--- start of Task data ---

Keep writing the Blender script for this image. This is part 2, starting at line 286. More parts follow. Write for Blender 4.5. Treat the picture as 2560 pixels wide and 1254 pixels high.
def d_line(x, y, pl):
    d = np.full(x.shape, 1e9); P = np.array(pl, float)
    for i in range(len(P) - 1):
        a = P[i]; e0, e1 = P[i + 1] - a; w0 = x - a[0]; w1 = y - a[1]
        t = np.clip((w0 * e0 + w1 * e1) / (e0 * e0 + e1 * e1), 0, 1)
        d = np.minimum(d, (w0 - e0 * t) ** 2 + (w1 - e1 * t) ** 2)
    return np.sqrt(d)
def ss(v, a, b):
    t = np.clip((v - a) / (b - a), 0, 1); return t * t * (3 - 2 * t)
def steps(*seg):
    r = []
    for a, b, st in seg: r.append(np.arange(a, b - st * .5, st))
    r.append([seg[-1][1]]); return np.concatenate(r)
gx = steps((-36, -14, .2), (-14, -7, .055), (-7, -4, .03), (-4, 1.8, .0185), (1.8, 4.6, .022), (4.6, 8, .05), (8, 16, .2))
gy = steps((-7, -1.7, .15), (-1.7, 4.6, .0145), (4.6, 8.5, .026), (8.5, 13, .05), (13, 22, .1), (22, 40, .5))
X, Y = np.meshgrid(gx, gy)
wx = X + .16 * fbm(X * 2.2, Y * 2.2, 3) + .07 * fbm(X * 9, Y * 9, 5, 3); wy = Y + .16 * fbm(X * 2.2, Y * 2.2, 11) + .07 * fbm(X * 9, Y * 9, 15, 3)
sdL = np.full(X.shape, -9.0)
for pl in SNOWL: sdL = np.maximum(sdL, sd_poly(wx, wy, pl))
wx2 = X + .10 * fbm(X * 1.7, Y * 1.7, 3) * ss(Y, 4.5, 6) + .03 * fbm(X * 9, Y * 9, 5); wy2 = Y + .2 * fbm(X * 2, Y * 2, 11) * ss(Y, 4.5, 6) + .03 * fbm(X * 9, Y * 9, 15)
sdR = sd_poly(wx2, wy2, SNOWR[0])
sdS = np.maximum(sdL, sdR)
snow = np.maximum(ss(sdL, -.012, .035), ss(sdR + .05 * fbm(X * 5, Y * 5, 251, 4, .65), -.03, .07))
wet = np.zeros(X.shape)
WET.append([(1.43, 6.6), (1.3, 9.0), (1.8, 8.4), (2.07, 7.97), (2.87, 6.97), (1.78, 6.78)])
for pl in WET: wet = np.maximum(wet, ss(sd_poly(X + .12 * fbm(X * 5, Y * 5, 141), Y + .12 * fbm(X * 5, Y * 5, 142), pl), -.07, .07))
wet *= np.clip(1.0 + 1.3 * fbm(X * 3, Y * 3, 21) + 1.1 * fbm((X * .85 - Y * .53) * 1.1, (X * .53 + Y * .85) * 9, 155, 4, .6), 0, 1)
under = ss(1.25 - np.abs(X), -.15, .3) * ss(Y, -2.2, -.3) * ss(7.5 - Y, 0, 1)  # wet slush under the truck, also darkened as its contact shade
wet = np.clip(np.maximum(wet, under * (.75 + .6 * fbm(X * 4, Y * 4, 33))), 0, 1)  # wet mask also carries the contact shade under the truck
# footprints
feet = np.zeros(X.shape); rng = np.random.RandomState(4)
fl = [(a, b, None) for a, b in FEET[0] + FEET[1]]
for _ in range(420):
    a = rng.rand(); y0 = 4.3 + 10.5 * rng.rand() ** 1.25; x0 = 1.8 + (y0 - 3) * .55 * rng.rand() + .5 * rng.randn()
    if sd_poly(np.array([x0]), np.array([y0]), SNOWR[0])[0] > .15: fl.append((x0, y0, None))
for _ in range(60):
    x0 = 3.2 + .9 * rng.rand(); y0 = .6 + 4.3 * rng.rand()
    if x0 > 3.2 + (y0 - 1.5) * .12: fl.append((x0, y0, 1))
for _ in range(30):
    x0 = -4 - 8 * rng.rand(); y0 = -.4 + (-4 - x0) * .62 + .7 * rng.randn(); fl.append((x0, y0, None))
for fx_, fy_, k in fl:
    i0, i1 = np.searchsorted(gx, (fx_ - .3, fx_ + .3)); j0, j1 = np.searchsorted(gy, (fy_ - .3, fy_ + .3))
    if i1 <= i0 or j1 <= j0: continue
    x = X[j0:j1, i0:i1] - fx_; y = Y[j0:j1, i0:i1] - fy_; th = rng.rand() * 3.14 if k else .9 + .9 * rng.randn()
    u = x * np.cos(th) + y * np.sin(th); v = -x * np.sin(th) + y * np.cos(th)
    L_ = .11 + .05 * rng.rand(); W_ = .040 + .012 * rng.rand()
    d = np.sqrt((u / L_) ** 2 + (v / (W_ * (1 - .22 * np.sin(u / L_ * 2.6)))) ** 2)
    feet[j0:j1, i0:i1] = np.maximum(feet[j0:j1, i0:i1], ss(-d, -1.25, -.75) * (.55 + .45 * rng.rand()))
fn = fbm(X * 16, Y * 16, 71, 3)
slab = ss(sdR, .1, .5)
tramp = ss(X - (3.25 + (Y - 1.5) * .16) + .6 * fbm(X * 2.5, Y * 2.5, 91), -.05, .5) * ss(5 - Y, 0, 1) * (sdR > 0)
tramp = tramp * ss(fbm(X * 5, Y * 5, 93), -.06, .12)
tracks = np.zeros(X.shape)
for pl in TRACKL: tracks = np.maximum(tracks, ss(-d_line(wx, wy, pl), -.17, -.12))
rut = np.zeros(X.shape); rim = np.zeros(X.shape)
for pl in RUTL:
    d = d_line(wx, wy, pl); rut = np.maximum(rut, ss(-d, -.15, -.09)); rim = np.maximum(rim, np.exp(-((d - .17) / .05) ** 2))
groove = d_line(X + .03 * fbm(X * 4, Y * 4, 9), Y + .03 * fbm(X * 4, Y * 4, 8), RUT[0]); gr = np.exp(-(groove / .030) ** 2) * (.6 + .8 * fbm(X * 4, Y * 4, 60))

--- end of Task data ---
--- start of Task data ---

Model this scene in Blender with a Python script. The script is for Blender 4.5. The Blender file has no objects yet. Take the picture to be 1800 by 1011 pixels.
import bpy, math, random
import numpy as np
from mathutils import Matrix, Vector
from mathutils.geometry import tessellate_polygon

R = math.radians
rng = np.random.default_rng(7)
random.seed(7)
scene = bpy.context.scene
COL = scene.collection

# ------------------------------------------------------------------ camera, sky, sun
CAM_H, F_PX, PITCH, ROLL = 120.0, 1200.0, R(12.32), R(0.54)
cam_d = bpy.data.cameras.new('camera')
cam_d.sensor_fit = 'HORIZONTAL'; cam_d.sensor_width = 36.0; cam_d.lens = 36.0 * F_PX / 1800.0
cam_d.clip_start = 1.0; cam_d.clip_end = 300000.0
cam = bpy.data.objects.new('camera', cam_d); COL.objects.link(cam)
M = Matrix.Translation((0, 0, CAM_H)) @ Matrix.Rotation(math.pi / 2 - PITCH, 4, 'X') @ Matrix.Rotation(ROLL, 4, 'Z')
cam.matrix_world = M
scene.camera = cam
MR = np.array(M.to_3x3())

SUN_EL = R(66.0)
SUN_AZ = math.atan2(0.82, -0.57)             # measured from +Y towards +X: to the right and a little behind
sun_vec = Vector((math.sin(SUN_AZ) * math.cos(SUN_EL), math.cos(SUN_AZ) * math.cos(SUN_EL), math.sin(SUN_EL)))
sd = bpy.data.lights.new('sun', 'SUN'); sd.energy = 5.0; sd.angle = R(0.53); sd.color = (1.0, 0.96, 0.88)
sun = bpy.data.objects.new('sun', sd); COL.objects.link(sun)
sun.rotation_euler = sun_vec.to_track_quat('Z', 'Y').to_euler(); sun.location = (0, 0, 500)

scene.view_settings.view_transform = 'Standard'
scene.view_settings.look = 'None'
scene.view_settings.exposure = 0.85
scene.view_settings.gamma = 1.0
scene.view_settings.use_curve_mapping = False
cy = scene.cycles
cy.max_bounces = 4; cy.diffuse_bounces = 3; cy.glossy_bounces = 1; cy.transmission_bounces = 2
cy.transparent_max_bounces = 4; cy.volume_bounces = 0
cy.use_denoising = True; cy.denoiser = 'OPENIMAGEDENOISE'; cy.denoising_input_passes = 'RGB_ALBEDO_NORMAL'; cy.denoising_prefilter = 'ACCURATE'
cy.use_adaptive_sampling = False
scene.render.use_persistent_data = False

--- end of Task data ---

* **Problem**: Extract verbatim only those lines that run from the line with "Keep writing the" to the line with "wet *= np.clip(1.0", inclusive.

* **The response**:
Keep writing the Blender script for this image. This is part 2, starting at line 286. More parts follow. Write for Blender 4.5. Treat the picture as 2560 pixels wide and 1254 pixels high.
def d_line(x, y, pl):
    d = np.full(x.shape, 1e9); P = np.array(pl, float)
    for i in range(len(P) - 1):
        a = P[i]; e0, e1 = P[i + 1] - a; w0 = x - a[0]; w1 = y - a[1]
        t = np.clip((w0 * e0 + w1 * e1) / (e0 * e0 + e1 * e1), 0, 1)
        d = np.minimum(d, (w0 - e0 * t) ** 2 + (w1 - e1 * t) ** 2)
    return np.sqrt(d)
def ss(v, a, b):
    t = np.clip((v - a) / (b - a), 0, 1); return t * t * (3 - 2 * t)
def steps(*seg):
    r = []
    for a, b, st in seg: r.append(np.arange(a, b - st * .5, st))
    r.append([seg[-1][1]]); return np.concatenate(r)
gx = steps((-36, -14, .2), (-14, -7, .055), (-7, -4, .03), (-4, 1.8, .0185), (1.8, 4.6, .022), (4.6, 8, .05), (8, 16, .2))
gy = steps((-7, -1.7, .15), (-1.7, 4.6, .0145), (4.6, 8.5, .026), (8.5, 13, .05), (13, 22, .1), (22, 40, .5))
X, Y = np.meshgrid(gx, gy)
wx = X + .16 * fbm(X * 2.2, Y * 2.2, 3) + .07 * fbm(X * 9, Y * 9, 5, 3); wy = Y + .16 * fbm(X * 2.2, Y * 2.2, 11) + .07 * fbm(X * 9, Y * 9, 15, 3)
sdL = np.full(X.shape, -9.0)
for pl in SNOWL: sdL = np.maximum(sdL, sd_poly(wx, wy, pl))
wx2 = X + .10 * fbm(X * 1.7, Y * 1.7, 3) * ss(Y, 4.5, 6) + .03 * fbm(X * 9, Y * 9, 5); wy2 = Y + .2 * fbm(X * 2, Y * 2, 11) * ss(Y, 4.5, 6) + .03 * fbm(X * 9, Y * 9, 15)
sdR = sd_poly(wx2, wy2, SNOWR[0])
sdS = np.maximum(sdL, sdR)
snow = np.maximum(ss(sdL, -.012, .035), ss(sdR + .05 * fbm(X * 5, Y * 5, 251, 4, .65), -.03, .07))
wet = np.zeros(X.shape)
WET.append([(1.43, 6.6), (1.3, 9.0), (1.8, 8.4), (2.07, 7.97), (2.87, 6.97), (1.78, 6.78)])
for pl in WET: wet = np.maximum(wet, ss(sd_poly(X + .12 * fbm(X * 5, Y * 5, 141), Y + .12 * fbm(X * 5, Y * 5, 142), pl), -.07, .07))
wet *= np.clip(1.0 + 1.3 * fbm(X * 3, Y * 3, 21) + 1.1 * fbm((X * .85 - Y * .53) * 1.1, (X * .53 + Y * .85) * 9, 155, 4, .6), 0, 1)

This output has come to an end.